[What is being asked]
Reproduce only this span: the line containing "Continue the Blender", the line containing "# connecting corner", and every line between them, all exactly as given.
--- begin ---
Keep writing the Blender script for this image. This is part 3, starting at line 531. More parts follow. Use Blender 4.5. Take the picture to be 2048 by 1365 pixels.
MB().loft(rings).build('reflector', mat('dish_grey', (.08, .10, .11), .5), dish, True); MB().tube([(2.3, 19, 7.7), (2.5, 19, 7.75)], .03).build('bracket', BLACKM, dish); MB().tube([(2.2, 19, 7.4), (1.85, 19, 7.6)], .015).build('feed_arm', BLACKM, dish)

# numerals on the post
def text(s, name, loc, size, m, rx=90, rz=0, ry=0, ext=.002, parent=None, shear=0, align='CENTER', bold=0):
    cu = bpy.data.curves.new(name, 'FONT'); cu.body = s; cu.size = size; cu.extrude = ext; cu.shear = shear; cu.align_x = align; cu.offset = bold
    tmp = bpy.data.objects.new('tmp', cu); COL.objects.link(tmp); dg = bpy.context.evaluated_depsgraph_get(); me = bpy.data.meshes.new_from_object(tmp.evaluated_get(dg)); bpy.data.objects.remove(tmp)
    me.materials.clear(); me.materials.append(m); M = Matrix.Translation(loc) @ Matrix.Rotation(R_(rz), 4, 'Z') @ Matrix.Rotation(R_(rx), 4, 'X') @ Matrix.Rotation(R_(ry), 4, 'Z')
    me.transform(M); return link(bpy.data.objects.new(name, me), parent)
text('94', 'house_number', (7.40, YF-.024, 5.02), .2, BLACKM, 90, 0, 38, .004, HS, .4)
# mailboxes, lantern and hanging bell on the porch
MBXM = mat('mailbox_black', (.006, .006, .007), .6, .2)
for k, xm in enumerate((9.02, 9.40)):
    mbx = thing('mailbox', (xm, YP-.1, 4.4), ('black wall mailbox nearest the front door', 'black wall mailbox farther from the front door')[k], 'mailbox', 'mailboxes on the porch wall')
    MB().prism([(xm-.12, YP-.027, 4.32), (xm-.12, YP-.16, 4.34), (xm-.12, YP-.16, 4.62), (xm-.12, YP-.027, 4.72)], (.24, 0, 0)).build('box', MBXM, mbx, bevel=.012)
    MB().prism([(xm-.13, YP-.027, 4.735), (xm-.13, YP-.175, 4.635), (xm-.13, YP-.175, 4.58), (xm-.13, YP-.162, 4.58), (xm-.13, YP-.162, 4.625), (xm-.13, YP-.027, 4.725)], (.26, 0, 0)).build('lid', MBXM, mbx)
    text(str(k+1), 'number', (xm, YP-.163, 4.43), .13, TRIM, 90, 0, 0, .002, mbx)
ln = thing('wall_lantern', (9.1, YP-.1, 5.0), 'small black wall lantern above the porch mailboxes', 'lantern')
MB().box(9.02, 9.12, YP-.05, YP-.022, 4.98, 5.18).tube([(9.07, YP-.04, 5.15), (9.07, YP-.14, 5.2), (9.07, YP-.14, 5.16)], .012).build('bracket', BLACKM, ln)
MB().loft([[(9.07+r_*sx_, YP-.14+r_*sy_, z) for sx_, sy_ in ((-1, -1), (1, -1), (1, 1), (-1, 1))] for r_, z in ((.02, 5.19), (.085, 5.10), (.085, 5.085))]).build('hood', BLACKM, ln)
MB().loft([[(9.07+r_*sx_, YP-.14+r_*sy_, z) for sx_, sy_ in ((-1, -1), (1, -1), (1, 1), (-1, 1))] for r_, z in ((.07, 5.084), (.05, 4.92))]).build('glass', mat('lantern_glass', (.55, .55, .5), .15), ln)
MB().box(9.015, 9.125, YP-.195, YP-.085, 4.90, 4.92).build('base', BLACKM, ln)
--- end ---
--- begin ---
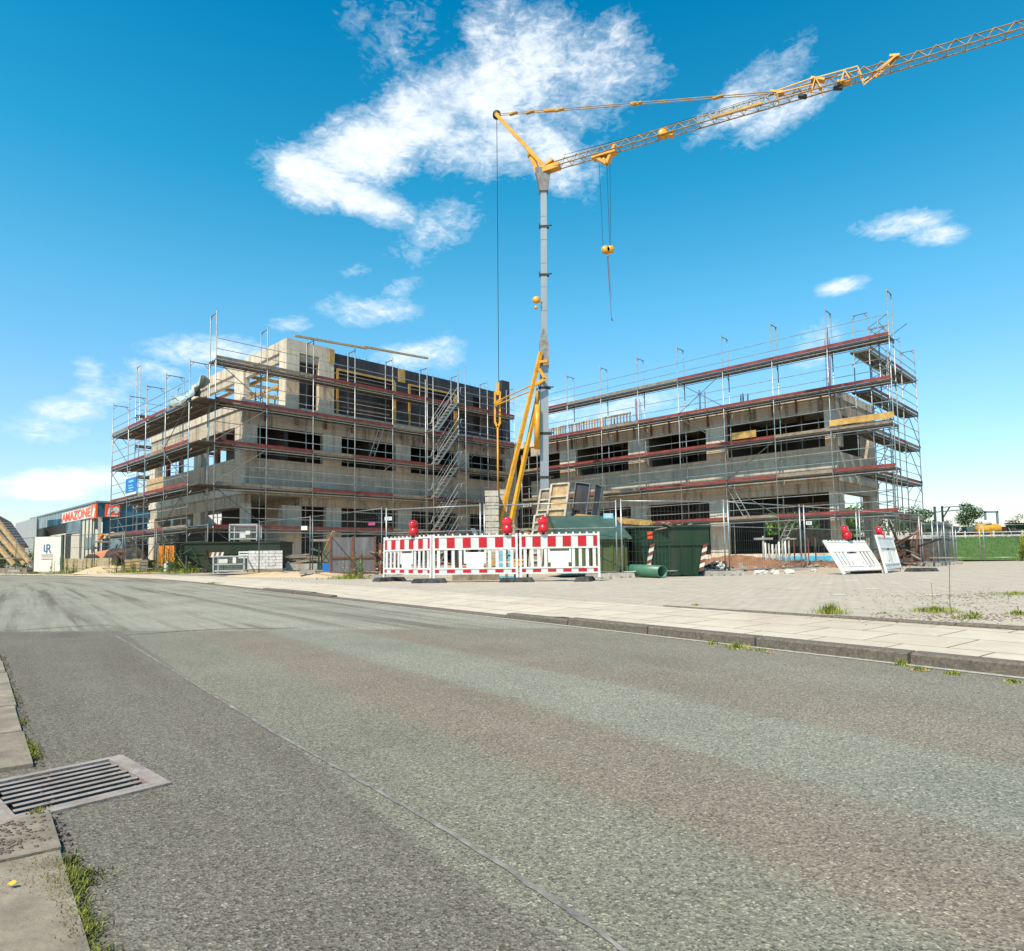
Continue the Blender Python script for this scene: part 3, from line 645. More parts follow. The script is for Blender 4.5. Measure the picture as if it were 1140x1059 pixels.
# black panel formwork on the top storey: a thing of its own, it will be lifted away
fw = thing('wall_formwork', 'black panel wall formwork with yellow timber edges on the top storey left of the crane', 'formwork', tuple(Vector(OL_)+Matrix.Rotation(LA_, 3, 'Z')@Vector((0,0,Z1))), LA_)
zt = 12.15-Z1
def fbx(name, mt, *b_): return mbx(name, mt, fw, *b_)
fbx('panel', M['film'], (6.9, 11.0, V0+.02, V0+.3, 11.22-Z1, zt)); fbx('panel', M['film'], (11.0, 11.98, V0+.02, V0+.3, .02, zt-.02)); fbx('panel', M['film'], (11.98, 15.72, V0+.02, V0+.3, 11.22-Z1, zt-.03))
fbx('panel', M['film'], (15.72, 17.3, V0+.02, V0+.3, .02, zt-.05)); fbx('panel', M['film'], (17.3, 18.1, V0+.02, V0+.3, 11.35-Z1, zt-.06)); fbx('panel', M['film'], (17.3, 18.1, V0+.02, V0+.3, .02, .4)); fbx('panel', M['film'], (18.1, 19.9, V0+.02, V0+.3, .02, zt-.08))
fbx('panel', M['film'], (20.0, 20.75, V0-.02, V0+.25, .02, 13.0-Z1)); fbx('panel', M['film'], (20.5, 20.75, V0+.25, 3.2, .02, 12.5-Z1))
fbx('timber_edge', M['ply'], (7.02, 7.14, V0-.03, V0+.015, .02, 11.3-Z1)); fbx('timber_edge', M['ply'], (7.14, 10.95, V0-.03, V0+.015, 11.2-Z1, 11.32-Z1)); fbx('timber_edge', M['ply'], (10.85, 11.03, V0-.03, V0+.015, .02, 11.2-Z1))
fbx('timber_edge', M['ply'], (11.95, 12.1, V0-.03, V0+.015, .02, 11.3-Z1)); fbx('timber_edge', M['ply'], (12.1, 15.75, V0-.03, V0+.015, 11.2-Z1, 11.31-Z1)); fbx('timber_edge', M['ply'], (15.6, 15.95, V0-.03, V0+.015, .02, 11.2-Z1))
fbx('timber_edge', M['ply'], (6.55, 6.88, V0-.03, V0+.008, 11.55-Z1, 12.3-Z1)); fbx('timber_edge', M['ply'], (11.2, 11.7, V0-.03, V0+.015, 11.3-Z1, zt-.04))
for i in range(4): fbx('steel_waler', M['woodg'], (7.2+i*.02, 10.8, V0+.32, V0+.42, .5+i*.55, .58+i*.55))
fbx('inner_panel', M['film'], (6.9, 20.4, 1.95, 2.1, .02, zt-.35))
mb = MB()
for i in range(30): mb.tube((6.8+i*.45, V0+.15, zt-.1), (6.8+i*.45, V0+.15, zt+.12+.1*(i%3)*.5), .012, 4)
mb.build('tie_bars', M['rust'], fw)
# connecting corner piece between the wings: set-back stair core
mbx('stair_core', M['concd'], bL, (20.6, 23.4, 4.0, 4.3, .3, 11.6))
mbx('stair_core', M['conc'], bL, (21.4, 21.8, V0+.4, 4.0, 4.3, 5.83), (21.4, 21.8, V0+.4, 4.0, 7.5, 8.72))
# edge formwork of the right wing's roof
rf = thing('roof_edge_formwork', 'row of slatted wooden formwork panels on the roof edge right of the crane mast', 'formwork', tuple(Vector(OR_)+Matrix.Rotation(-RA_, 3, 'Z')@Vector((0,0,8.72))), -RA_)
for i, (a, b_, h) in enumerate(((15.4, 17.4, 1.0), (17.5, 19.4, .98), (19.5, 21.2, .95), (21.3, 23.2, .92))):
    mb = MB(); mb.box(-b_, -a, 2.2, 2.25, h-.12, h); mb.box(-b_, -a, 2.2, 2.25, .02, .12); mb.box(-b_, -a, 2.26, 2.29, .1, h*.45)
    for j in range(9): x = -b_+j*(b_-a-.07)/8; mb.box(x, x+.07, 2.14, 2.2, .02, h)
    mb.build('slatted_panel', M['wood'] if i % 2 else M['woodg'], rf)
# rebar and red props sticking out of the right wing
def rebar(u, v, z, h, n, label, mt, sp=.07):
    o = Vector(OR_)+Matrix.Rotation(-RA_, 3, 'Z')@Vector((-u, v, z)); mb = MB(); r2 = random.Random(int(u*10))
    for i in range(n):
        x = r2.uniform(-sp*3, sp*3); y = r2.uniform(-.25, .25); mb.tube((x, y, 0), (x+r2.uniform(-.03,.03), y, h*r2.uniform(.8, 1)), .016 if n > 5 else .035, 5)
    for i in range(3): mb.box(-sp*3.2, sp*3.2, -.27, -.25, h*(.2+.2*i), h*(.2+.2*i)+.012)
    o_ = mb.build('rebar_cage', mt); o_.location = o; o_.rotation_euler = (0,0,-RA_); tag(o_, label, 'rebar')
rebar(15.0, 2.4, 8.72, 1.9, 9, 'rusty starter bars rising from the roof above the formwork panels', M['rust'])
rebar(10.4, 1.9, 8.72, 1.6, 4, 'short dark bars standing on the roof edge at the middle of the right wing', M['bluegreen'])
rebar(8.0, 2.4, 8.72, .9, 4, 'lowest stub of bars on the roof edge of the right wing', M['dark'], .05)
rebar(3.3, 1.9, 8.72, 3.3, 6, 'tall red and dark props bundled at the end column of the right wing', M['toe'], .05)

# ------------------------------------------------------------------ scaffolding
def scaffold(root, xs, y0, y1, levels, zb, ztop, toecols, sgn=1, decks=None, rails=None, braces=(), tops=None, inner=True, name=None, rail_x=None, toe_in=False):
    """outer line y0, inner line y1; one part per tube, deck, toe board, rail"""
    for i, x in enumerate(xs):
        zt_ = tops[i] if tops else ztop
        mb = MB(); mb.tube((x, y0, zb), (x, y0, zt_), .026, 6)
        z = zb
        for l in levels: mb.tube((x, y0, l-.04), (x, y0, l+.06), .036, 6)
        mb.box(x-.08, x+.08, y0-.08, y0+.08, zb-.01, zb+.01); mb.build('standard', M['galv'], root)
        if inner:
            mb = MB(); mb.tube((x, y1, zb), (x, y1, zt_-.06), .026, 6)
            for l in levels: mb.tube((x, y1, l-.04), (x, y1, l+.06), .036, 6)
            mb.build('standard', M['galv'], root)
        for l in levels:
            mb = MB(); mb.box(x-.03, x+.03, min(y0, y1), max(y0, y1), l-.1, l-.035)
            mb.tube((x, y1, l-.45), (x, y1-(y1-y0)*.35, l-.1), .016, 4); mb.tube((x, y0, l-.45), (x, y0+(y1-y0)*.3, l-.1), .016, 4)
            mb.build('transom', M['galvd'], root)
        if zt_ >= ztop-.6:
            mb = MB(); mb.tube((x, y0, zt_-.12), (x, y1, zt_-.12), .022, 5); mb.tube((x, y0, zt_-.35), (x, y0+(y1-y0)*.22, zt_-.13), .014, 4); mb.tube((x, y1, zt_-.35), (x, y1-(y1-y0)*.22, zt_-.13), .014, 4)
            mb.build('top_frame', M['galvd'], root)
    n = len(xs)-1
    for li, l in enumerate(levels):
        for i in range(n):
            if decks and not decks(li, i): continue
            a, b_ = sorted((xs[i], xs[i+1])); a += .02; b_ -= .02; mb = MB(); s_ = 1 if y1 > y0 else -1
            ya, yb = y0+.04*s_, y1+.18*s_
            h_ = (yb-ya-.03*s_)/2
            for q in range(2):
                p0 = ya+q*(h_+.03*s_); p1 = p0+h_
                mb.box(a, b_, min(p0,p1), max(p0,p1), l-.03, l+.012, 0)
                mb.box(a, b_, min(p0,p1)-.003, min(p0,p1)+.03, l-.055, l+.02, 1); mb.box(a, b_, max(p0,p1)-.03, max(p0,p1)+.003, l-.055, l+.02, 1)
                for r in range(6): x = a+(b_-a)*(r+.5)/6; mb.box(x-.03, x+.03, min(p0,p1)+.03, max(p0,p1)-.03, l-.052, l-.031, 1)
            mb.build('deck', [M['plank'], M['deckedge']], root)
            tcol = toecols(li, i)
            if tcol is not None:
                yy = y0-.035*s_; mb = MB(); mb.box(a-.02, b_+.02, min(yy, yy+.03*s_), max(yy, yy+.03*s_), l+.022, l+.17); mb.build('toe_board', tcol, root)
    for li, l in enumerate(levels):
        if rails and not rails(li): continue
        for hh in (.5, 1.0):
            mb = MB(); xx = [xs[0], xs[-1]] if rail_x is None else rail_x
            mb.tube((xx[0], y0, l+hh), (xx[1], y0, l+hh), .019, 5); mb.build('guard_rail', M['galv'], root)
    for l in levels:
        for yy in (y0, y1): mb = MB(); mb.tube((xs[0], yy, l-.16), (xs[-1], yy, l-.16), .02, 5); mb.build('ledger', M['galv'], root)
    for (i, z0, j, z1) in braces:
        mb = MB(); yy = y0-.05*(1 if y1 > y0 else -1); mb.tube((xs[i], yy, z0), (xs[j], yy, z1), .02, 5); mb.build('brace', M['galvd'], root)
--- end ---
[Response]
Continue the Blender Python script for this scene: part 3, from line 645. More parts follow. The script is for Blender 4.5. Measure the picture as if it were 1140x1059 pixels.
# black panel formwork on the top storey: a thing of its own, it will be lifted away
fw = thing('wall_formwork', 'black panel wall formwork with yellow timber edges on the top storey left of the crane', 'formwork', tuple(Vector(OL_)+Matrix.Rotation(LA_, 3, 'Z')@Vector((0,0,Z1))), LA_)
zt = 12.15-Z1
def fbx(name, mt, *b_): return mbx(name, mt, fw, *b_)
fbx('panel', M['film'], (6.9, 11.0, V0+.02, V0+.3, 11.22-Z1, zt)); fbx('panel', M['film'], (11.0, 11.98, V0+.02, V0+.3, .02, zt-.02)); fbx('panel', M['film'], (11.98, 15.72, V0+.02, V0+.3, 11.22-Z1, zt-.03))
fbx('panel', M['film'], (15.72, 17.3, V0+.02, V0+.3, .02, zt-.05)); fbx('panel', M['film'], (17.3, 18.1, V0+.02, V0+.3, 11.35-Z1, zt-.06)); fbx('panel', M['film'], (17.3, 18.1, V0+.02, V0+.3, .02, .4)); fbx('panel', M['film'], (18.1, 19.9, V0+.02, V0+.3, .02, zt-.08))
fbx('panel', M['film'], (20.0, 20.75, V0-.02, V0+.25, .02, 13.0-Z1)); fbx('panel', M['film'], (20.5, 20.75, V0+.25, 3.2, .02, 12.5-Z1))
fbx('timber_edge', M['ply'], (7.02, 7.14, V0-.03, V0+.015, .02, 11.3-Z1)); fbx('timber_edge', M['ply'], (7.14, 10.95, V0-.03, V0+.015, 11.2-Z1, 11.32-Z1)); fbx('timber_edge', M['ply'], (10.85, 11.03, V0-.03, V0+.015, .02, 11.2-Z1))
fbx('timber_edge', M['ply'], (11.95, 12.1, V0-.03, V0+.015, .02, 11.3-Z1)); fbx('timber_edge', M['ply'], (12.1, 15.75, V0-.03, V0+.015, 11.2-Z1, 11.31-Z1)); fbx('timber_edge', M['ply'], (15.6, 15.95, V0-.03, V0+.015, .02, 11.2-Z1))
fbx('timber_edge', M['ply'], (6.55, 6.88, V0-.03, V0+.008, 11.55-Z1, 12.3-Z1)); fbx('timber_edge', M['ply'], (11.2, 11.7, V0-.03, V0+.015, 11.3-Z1, zt-.04))
for i in range(4): fbx('steel_waler', M['woodg'], (7.2+i*.02, 10.8, V0+.32, V0+.42, .5+i*.55, .58+i*.55))
fbx('inner_panel', M['film'], (6.9, 20.4, 1.95, 2.1, .02, zt-.35))
mb = MB()
for i in range(30): mb.tube((6.8+i*.45, V0+.15, zt-.1), (6.8+i*.45, V0+.15, zt+.12+.1*(i%3)*.5), .012, 4)
mb.build('tie_bars', M['rust'], fw)
# connecting corner piece between the wings: set-back stair core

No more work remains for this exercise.